Each one of the eight episodes focuses on one single key ingredient, and the way it’s shaped our history, our society and our future. We get a lengthy look at the story of tuna, salt, banana, pig, rice, coffee and corn. But the star of the very first episode is – you guessed it – chili. From paprika to ghost pepper, Redzepi takes us on a journey from the bright red strings of peppers lining the streets of a tiny Serbian village, to the Tabasco factory of Louisiana, on to the streets of Bangkok and back to the kitchen of Noma. It tells the tale of the Amazon – the birthplace of chili – and of how the potent seeds made its way across the world in the beaks of birds and bellies of boats. As Redzepi puts it: “In 1493 Columbus returned with tidings of the world, and a handful of chili seeds. In the 1500’s the Portuguese brought chili to the far east and changed food forever”. 500 years later Ryan Reynolds and Hugh Jackman is on YouTube battling it out over who can stomach the spiciest chili. The Show “Hot Ones” invites some of the biggest stars on the planet for an interview while consuming chilies climbing the Scoville ladder.
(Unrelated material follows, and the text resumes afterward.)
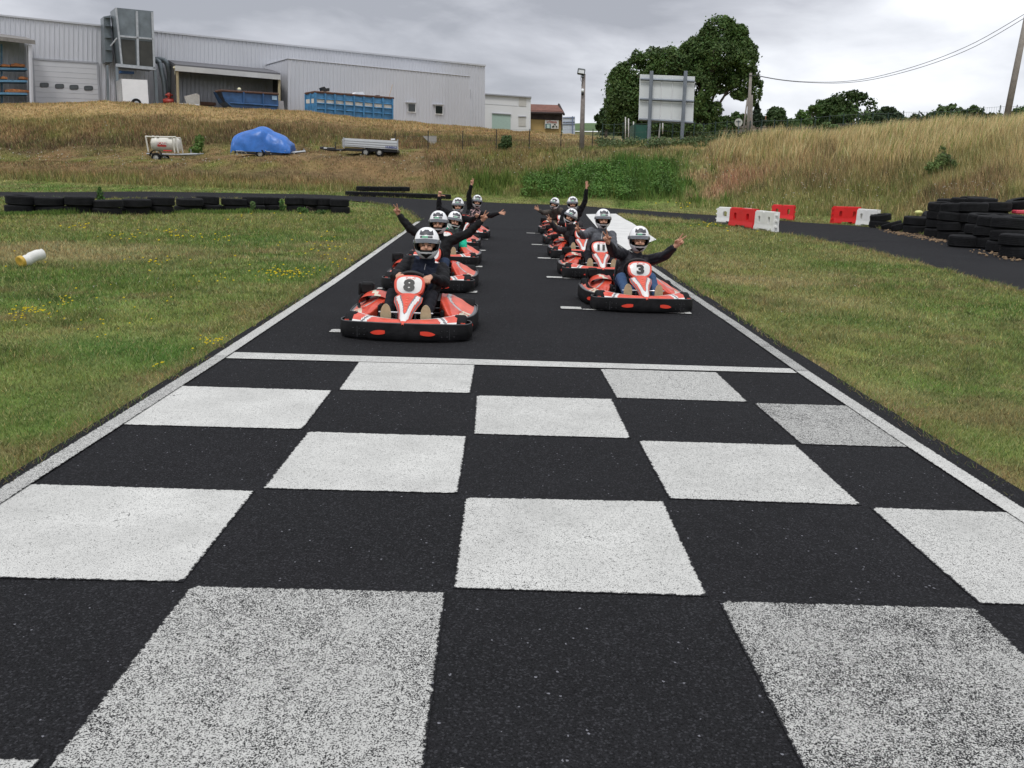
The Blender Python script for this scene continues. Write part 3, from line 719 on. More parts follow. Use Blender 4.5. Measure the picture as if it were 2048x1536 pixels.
    for y in (35, 52, 75, 100, 124): b = MB(); b.add([wp_(210+.1*(y-35)/2, y, 2.2), wp_(224, y+1, 2.2), wp_(224, y+1, .9), wp_(210, y, .9)], [(0, 1, 2, 3)]); b.build('platform', GALVL, tw)
    b = MB(); b.tube([wp_(221, 92, 3.7), wp_(234, 76, 4)], .06, 6); b.build('brace', GALVL, tw)
    extr([(240, 141), (268, 143), (268.5, 148), (240, 146.5)], o-1.0, .5, 'blue_unit', BLUE, tw)
    # ducts
    for k, pts in enumerate(([(309, 119, 2.0), (321, 119, 2.2), (331, 123, 2.4), (336, 135, 2.4), (339.5, 160, 2.2), (341, 222, 1.8)], [(311, 121, 2.6), (319, 126, 2.9), (324, 146, 3.0), (328.5, 168, 3.0), (332.5, 222, 2.8)])):
        b = MB(); P = crom([wp_(*p) for p in pts], 5); b.tube(P, .22, 12)
        for i in range(2, len(P)-1, 3): b.tube([P[i], P[i]+(P[i+1]-P[i])*.15], .25, 12)
        o_ = b.build('ventilation_duct', GALV, None, True); tag(o_, ['galvanised duct bending out of the tower beside the canopy', 'slimmer galvanised duct dropping right beside the tower leg'][k], 'duct', 'ducts beside the filter tower')
    b = MB(); P = wp_(338, 190, 4); b.box(P, (.30, .3, .36), bev=.06); b.tube([P-WU*.3, P+WU*.3], .07, 6); b.box(wp_(339, 203, 4), (.9, .6, .35)); b.box(wp_(338, 196, 4), (.16, .2, .7)); b.tube([wp_(330, 197, 4), wp_(347, 197.5, 4)], .05, 5)
    tag(b.build('red_pump', mat('pump_red', (.38, .05, .035), .5, var=.2), None, True), 'small red pump standing below the ducts', 'pump')
    b = MB(); q = [(368, 192.5), (393, 186.5), (399, 190), (400, 212), (374, 212)]
    tag(extr(q, 5.2, .06, 'leaning_board', mat('board_tan', (.44, .42, .38), .8, var=.1), None), 'pale board leaning under the canopy', 'board')
    tag(extr([(360, 206), (398, 208.5), (398, 212), (358, 211)], 6, .5, 'white_planks', WHITE_, None), 'white planks lying on the ground by the leaning board', 'planks')
    tag(extr([(400, 203), (432, 205), (432, 211), (400, 210)], 4.4, 1, 'rusty_beams', RUST, None), 'rusty brown beams lying left of the blue skip', 'beams')
    # white box trailer under the tower
    tr = thing('box_trailer', 'white box trailer parked under the filter tower', 'trailer', (0, 0, 0))
    extr([(243, 157.5), (294.5, 160), (298, 214), (246.5, 212)], 6.4, 2.4, 'box_body', WHITE_, tr)
    F = [wp_(243, 157.5, 6.4), wp_(246.5, 212, 6.4)]; b = MB(); b.add([F[0], F[0]-WN*2.4, F[1]-WN*2.4, F[1]], [(0, 1, 2, 3)]); b.build('box_end', mat('white_shaded', (.60, .61, .62), .5), tr)  # end face in a duller white, its shade put into the colour
    b = MB(); b.lathe([(0, .05), (.20, .05), (.36, .06), (.40, 0), (.40, -.15)], wp_(273, 207, 6.5), WN, 20, ms=[1, 0, 0, 0]); b.build('wheel', [RUB, GALVL], tr)
    b = MB(); b.tube([wp_(265, 209, 6.5), wp_(266, 202, 6.5), wp_(272, 198.5, 6.5), wp_(279, 201, 6.5), wp_(282, 208, 6.5)], .05, 6); b.build('mudguard', INK, tr)
    # blue skip
    sk = thing('waste_skip', 'dark blue open skip with a slanted end under the canopy', 'skip', (0, 0, 0)); o = 8
    extr([(441, 181), (556, 188), (557, 211), (552, 222), (466, 216), (452, 203.5)], o, 2.2, 'skip_body', BLUE, sk)
    F1, F2 = wp_(441, 181, o+.02), wp_(455, 204, o+.02); b = MB(); s1, s2 = wp_(431, 183, o-.4), wp_(446, 205, o-.6); b.add([F1, s1, s2, F2], [(0, 1, 2, 3)]); b.build('slanted_end', mat('skip_dark', (.02, .035, .07), .6, var=.3), sk)
    b = MB(); b.tube([s1, F1, wp_(557, 188, o+.1)], .09, 6); b.build('rim', RUST, sk)
    b = MB()
    for x, y0, y1 in ((487, 184, 208), (526, 186, 213)): b.tube([wp_(x, y0, o+.08), wp_(x+.5, y1, o+.08)], .09, 4)
    b.tube([wp_(460, 206, o+.08), wp_(556, 212, o+.08)], .08, 4); b.build('ribs', BLUE, sk)
    extr([(544, 191.5), (554, 192), (554, 200), (544.5, 199.3)], o+.06, .03, 'pale_sheet', mat('pale_blue', (.33, .47, .62), .6), sk)
    b = MB(); b.ball(wp_(478.5, 178.5, o-.5), (.16, .16, .14), 8, 6); tag(b.build('yellow_pot', mat('cream_pot', (.72, .68, .45), .6), None), 'pale yellow object on the rim of the dark blue skip', 'container')
    tag(extr([(559, 201.5), (567, 202), (569, 220), (557, 219)], 6.5, .4, 'grey_cabinet', mat('cab_grey', (.36, .35, .36), .6), None), 'low grey cabinet right of the dark blue skip', 'cabinet')
    # blue container with white stripe
    ct = thing('waste_container', 'long light blue steel container with a dirty white stripe, full of scrap', 'container', (0, 0, 0)); o = 11.5
    px0, px1 = 629.5, 786.5
    top = lambda x: 185.5+(x-px0)*.0775; bot = lambda x: top(x)+44+(x-px0)*.004
    extr([(px0, top(px0)), (px1, top(px1)), (px1-1, bot(px1)+12), (px0, bot(px0)+12)], o, 2.3, 'container_body', BLUEL, ct)
    extr([(px0+.5, 196.3), (px1, 208.5), (px1, 216.5), (px0+.5, 205.5)], o+.02, .06, 'white_stripe', WSTR, ct)
    fl, fb = wp_(px0, top(px0), o), wp_(px0, bot(px0)+12, o); e1, e2 = wp_(610.5, 188.5, o-1.2), wp_(611.5, 245, o-1.2)
    b = MB(); b.add([fl, e1, e2, fb], [(0, 1, 2, 3)]); b.build('end_door', BLUEL, ct)
    b = MB(); m1 = wp_(px0, 197, o+.02); m2 = wp_(px0, 206, o+.02); n1 = wp_(610.7, 199, o-1.18); n2 = wp_(610.8, 207, o-1.18); b.add([m1, n1, n2, m2], [(0, 1, 2, 3)]); b.build('end_stripe', WSTR, ct)
    b = MB()
    for k in range(9):
        x = px0+2+k*(px1-px0-3.5)/8; b.tube([wp_(x, top(x), o+.10), wp_(x, bot(x)+12, o+.10)], .085, 4)
    for dy in (11.2, 20.2, 31): b.tube([wp_(px0, top(px0)+dy, o+.07), wp_(px1, top(px1)+dy, o+.07)], .05, 4)
    for t in (.0, .45, 1): q0 = fl*(1-t)+e1*t; q1 = fb*(1-t)+e2*t; b.tube([q0+WN*.05, q1+WN*.05], .09, 4)
    b.build('ribs', BLUEL, ct)
    b = MB(); b.tube([e1+UPV*.05, fl+UPV*.06, wp_(px1+1, top(px1), o)+UPV*.05], .10, 5); b.build('top_rail', RUST, ct)
    gd = 'scrap lying on the light blue container'
    for nm, q, mm, lb, ct_ in (('scrap_sheet', [(707, 189), (712, 184.5), (726, 183.5), (731, 192), (728, 194), (706, 192)], WHITE_, 'crumpled white sheet on the blue container', 'sheet'),
                          ('scrap_beam', [(684, 186), (704, 187), (711, 190), (710, 192.5), (684, 189.5)], RUST, 'dark rusty beams on the blue container', 'beams'),
                          ('scrap_crate', [(754, 190), (760, 190.5), (760, 196), (754, 195.5)], RUST, 'small dark crate on the right of the blue container', 'crate'),
                          ('scrap_bin', [(644, 175), (649, 173), (652, 176.5), (659, 176), (659, 182), (647, 184)], INK, 'black bent plastic scrap on the left of the container', 'scrap'),
                          ('scrap_cardboard', [(643, 182), (657, 182), (662, 186), (644, 185.5)], mat('cardboard', (.46, .33, .22), .8), 'brown cardboard piece below the black scrap', 'cardboard')):
        tag(extr(q, o-.5, .7, nm, mm, None), lb, ct_, gd)
    b = MB(); b.tube([wp_(778, 194, o-1), wp_(785, 169, o-1)], .035, 5); tag(b.build('thin_pole', mat('pole_tan', (.5, .4, .33), .7), None), 'thin leaning stick at the right end of the container', 'stick')
factory()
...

And there have been some memorable guests on Hot Ones indeed. Aside from Deadpool and Wolverine, YouTube gold is forged when Stranger Things’ Millie Bobby Brown does her best at answering questions while quickly spiraling out of control, ending up flipping the host Sean Evans off. Actress Halle Berry on the other hand is wildly impressive as she goes through hot wing after hot wing without batting an eye. Talk Show host Conan O’Brian stuffs half-eaten chicken wings in his pockets and attempts to appear unfazed as he claims “I don’t think there’s a wing here I can’t eat like it's ice cream while turning different shades of red. The YouTube-show is so iconic it even made the Apple TV+ series Loot, in which Maya Rudolph’s billionaire philanthropist character Molly does the challenge and ends up cursing out the host Sean Evans.
Well, I’m with Millie Bobby Brown on this one. The line between pleasure and pain might be thin, but so are the walls of my stomach and if I get an ulcer it’s going to be from too much Barolo and a constant anxiety over broken deadlines. Not chili.
Some may like it hot, but some of us are perfectly fine with lukewarm.